● WHAT IS BEING ASKED:
Repeat exactly the lines running from the first line of the data to the line containing "b.done('wooden_armchair',(.50,4.25,.0075),math.radians(-10))", both ends included, and nothing else; drop the pictures.

— Start of PROVIDED MATERIAL —

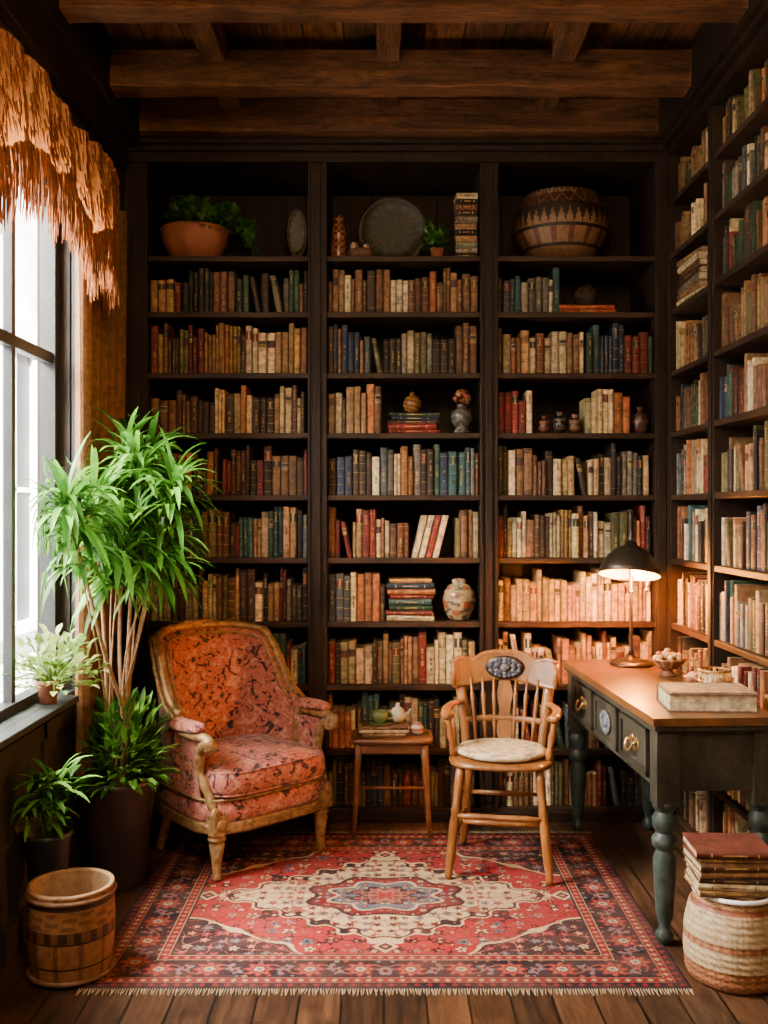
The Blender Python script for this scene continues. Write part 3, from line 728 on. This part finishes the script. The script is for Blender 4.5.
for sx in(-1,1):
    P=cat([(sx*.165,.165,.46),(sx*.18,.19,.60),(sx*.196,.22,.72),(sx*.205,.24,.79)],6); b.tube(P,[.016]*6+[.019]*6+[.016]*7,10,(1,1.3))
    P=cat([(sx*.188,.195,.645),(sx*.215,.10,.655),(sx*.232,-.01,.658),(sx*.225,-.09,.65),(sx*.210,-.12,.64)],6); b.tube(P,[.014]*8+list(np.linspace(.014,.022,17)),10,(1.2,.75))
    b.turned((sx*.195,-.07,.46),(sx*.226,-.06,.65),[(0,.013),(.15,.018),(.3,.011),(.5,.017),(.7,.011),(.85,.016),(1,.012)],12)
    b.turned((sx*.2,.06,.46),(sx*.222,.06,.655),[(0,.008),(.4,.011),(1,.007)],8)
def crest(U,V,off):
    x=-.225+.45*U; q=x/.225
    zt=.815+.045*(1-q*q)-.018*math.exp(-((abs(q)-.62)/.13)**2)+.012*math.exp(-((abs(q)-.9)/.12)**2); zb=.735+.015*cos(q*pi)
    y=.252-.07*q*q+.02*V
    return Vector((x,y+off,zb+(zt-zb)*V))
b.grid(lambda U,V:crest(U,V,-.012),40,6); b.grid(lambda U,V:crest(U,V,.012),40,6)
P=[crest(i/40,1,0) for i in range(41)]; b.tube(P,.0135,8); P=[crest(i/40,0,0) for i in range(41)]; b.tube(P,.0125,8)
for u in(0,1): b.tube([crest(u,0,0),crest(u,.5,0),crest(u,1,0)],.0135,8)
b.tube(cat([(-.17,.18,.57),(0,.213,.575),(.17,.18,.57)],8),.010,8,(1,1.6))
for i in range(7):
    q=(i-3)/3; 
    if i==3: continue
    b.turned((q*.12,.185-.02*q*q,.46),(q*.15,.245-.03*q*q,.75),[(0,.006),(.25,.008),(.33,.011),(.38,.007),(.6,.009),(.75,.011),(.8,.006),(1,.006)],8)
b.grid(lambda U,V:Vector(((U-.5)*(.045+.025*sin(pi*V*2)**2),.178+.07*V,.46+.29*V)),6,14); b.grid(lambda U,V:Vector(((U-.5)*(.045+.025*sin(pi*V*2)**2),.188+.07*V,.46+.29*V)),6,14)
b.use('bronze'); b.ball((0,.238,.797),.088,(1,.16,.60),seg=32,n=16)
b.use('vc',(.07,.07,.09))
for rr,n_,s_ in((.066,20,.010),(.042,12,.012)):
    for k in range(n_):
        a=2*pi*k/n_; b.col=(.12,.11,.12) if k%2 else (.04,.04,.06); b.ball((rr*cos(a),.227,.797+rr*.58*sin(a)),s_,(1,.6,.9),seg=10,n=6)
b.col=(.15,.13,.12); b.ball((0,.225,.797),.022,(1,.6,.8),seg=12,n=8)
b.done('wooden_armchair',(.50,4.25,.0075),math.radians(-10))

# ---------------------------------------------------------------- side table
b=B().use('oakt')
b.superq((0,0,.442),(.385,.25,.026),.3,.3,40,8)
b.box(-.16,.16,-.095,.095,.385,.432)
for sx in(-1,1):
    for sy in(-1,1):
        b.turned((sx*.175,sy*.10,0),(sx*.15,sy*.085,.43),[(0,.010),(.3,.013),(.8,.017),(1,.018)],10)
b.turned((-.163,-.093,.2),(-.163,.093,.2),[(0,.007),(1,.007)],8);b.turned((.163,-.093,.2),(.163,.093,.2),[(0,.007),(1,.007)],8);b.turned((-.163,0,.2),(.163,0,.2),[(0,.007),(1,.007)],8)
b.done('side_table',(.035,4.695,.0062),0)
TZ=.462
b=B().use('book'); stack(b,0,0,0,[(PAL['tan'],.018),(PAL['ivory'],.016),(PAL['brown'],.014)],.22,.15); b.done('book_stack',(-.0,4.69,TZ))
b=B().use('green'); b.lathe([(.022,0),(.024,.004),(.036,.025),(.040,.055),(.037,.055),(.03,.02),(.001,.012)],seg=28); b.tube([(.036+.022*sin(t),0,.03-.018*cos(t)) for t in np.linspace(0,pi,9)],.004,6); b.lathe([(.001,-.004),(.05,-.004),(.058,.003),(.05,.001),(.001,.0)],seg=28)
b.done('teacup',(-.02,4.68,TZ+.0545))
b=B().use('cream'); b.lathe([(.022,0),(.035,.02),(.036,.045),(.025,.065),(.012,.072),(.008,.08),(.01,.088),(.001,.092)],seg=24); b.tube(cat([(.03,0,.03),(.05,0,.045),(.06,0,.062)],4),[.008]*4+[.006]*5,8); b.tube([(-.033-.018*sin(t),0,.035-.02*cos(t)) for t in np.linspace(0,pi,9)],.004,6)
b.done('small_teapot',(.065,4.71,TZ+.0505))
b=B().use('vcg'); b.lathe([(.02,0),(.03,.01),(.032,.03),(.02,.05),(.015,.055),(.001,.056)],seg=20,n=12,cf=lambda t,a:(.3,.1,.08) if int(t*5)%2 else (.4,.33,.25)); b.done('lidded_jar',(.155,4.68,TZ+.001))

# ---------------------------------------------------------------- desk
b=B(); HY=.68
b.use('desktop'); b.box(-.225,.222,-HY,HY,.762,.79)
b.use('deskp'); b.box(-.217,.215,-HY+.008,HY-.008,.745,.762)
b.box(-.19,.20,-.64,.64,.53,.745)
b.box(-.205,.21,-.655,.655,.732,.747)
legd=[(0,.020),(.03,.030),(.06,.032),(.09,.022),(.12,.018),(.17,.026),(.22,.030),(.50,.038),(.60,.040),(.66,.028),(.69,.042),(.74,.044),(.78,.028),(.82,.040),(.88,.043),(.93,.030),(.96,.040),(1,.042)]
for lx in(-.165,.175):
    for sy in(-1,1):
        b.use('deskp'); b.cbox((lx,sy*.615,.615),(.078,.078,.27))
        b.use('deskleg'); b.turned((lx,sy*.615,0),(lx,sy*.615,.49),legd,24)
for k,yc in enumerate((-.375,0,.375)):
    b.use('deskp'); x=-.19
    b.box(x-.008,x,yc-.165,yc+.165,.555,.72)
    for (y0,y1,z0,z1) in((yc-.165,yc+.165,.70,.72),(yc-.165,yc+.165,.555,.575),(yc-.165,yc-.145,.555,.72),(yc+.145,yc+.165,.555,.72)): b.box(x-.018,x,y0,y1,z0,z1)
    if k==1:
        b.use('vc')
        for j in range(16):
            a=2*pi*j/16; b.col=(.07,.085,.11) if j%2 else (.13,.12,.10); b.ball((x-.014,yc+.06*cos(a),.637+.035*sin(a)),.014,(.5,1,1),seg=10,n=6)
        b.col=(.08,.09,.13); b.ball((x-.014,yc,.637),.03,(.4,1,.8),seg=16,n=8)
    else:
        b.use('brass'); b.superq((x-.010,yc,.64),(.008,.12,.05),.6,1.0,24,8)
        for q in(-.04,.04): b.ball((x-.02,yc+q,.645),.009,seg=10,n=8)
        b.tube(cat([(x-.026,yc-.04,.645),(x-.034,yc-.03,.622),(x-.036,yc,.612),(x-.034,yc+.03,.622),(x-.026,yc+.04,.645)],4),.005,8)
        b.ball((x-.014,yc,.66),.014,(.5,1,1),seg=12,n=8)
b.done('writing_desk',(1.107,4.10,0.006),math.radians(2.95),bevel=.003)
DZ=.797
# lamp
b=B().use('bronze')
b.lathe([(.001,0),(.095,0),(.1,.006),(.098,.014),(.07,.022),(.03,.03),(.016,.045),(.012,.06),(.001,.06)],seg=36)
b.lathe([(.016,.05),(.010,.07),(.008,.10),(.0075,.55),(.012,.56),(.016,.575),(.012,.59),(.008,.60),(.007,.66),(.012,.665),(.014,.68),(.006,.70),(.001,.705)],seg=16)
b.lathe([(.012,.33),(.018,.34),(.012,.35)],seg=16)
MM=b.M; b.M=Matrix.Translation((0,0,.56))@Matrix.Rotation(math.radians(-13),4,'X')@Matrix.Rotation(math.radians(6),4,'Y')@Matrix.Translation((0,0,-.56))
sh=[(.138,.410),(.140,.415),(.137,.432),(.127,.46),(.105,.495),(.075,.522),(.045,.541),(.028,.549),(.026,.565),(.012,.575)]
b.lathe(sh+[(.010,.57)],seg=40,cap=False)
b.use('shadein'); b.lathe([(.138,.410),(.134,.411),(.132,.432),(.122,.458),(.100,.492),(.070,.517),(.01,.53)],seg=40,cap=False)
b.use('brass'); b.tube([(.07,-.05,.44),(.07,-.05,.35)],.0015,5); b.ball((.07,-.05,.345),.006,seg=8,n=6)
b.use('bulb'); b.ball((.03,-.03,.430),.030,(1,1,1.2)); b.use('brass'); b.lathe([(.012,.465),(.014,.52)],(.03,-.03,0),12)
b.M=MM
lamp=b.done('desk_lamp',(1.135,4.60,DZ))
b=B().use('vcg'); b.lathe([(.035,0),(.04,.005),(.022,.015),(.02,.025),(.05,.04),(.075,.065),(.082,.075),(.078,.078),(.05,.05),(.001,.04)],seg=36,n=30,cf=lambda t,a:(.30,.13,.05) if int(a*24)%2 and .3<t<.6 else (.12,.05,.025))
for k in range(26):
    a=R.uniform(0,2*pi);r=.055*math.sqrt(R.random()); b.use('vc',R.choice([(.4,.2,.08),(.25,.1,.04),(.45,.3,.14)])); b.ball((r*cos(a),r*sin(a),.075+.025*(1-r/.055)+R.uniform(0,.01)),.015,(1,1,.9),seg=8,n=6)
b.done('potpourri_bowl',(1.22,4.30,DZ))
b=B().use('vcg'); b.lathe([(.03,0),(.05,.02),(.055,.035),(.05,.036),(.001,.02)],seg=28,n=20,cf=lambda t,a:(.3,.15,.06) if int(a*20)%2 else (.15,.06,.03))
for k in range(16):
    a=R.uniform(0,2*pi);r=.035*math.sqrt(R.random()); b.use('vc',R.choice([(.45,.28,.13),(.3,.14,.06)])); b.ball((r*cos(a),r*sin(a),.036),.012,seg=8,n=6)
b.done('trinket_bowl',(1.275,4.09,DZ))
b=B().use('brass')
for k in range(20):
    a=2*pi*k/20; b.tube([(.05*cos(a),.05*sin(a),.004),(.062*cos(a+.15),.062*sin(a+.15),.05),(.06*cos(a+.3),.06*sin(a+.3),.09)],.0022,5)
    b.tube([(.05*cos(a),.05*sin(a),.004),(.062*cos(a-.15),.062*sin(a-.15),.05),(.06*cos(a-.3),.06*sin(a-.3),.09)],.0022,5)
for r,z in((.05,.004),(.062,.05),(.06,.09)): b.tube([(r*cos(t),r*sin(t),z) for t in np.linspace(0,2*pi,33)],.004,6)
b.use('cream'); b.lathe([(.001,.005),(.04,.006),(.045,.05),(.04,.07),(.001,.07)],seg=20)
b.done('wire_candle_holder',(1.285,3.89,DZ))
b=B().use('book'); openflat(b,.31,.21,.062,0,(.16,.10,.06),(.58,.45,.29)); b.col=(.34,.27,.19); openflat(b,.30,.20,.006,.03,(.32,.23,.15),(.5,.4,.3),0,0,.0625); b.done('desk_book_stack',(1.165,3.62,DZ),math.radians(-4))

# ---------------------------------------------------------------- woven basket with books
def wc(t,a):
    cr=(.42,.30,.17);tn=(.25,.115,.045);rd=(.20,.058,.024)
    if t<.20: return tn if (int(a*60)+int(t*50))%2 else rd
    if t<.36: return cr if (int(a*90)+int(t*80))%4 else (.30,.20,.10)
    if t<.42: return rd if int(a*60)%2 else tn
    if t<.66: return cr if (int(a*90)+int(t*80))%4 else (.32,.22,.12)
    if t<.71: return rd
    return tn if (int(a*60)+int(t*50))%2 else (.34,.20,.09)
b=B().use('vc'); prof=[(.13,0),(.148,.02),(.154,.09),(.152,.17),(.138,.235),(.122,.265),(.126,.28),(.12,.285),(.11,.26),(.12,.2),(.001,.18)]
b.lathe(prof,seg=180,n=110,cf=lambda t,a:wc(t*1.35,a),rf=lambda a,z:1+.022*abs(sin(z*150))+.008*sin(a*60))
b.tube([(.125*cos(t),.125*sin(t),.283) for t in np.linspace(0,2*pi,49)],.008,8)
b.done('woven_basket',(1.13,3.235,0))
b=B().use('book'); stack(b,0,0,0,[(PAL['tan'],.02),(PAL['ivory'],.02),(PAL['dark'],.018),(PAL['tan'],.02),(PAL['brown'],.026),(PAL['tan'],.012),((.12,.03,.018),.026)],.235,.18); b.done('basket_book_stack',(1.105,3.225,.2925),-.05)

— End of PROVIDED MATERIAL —

● SOLUTION:
The Blender Python script for this scene continues. Write part 3, from line 728 on. This part finishes the script. The script is for Blender 4.5.
for sx in(-1,1):
    P=cat([(sx*.165,.165,.46),(sx*.18,.19,.60),(sx*.196,.22,.72),(sx*.205,.24,.79)],6); b.tube(P,[.016]*6+[.019]*6+[.016]*7,10,(1,1.3))
    P=cat([(sx*.188,.195,.645),(sx*.215,.10,.655),(sx*.232,-.01,.658),(sx*.225,-.09,.65),(sx*.210,-.12,.64)],6); b.tube(P,[.014]*8+list(np.linspace(.014,.022,17)),10,(1.2,.75))
    b.turned((sx*.195,-.07,.46),(sx*.226,-.06,.65),[(0,.013),(.15,.018),(.3,.011),(.5,.017),(.7,.011),(.85,.016),(1,.012)],12)
    b.turned((sx*.2,.06,.46),(sx*.222,.06,.655),[(0,.008),(.4,.011),(1,.007)],8)
def crest(U,V,off):
    x=-.225+.45*U; q=x/.225
    zt=.815+.045*(1-q*q)-.018*math.exp(-((abs(q)-.62)/.13)**2)+.012*math.exp(-((abs(q)-.9)/.12)**2); zb=.735+.015*cos(q*pi)
    y=.252-.07*q*q+.02*V
    return Vector((x,y+off,zb+(zt-zb)*V))
b.grid(lambda U,V:crest(U,V,-.012),40,6); b.grid(lambda U,V:crest(U,V,.012),40,6)
P=[crest(i/40,1,0) for i in range(41)]; b.tube(P,.0135,8); P=[crest(i/40,0,0) for i in range(41)]; b.tube(P,.0125,8)
for u in(0,1): b.tube([crest(u,0,0),crest(u,.5,0),crest(u,1,0)],.0135,8)
b.tube(cat([(-.17,.18,.57),(0,.213,.575),(.17,.18,.57)],8),.010,8,(1,1.6))
for i in range(7):
    q=(i-3)/3; 
    if i==3: continue
    b.turned((q*.12,.185-.02*q*q,.46),(q*.15,.245-.03*q*q,.75),[(0,.006),(.25,.008),(.33,.011),(.38,.007),(.6,.009),(.75,.011),(.8,.006),(1,.006)],8)
b.grid(lambda U,V:Vector(((U-.5)*(.045+.025*sin(pi*V*2)**2),.178+.07*V,.46+.29*V)),6,14); b.grid(lambda U,V:Vector(((U-.5)*(.045+.025*sin(pi*V*2)**2),.188+.07*V,.46+.29*V)),6,14)
b.use('bronze'); b.ball((0,.238,.797),.088,(1,.16,.60),seg=32,n=16)
b.use('vc',(.07,.07,.09))
for rr,n_,s_ in((.066,20,.010),(.042,12,.012)):
    for k in range(n_):
        a=2*pi*k/n_; b.col=(.12,.11,.12) if k%2 else (.04,.04,.06); b.ball((rr*cos(a),.227,.797+rr*.58*sin(a)),s_,(1,.6,.9),seg=10,n=6)
b.col=(.15,.13,.12); b.ball((0,.225,.797),.022,(1,.6,.8),seg=12,n=8)
b.done('wooden_armchair',(.50,4.25,.0075),math.radians(-10))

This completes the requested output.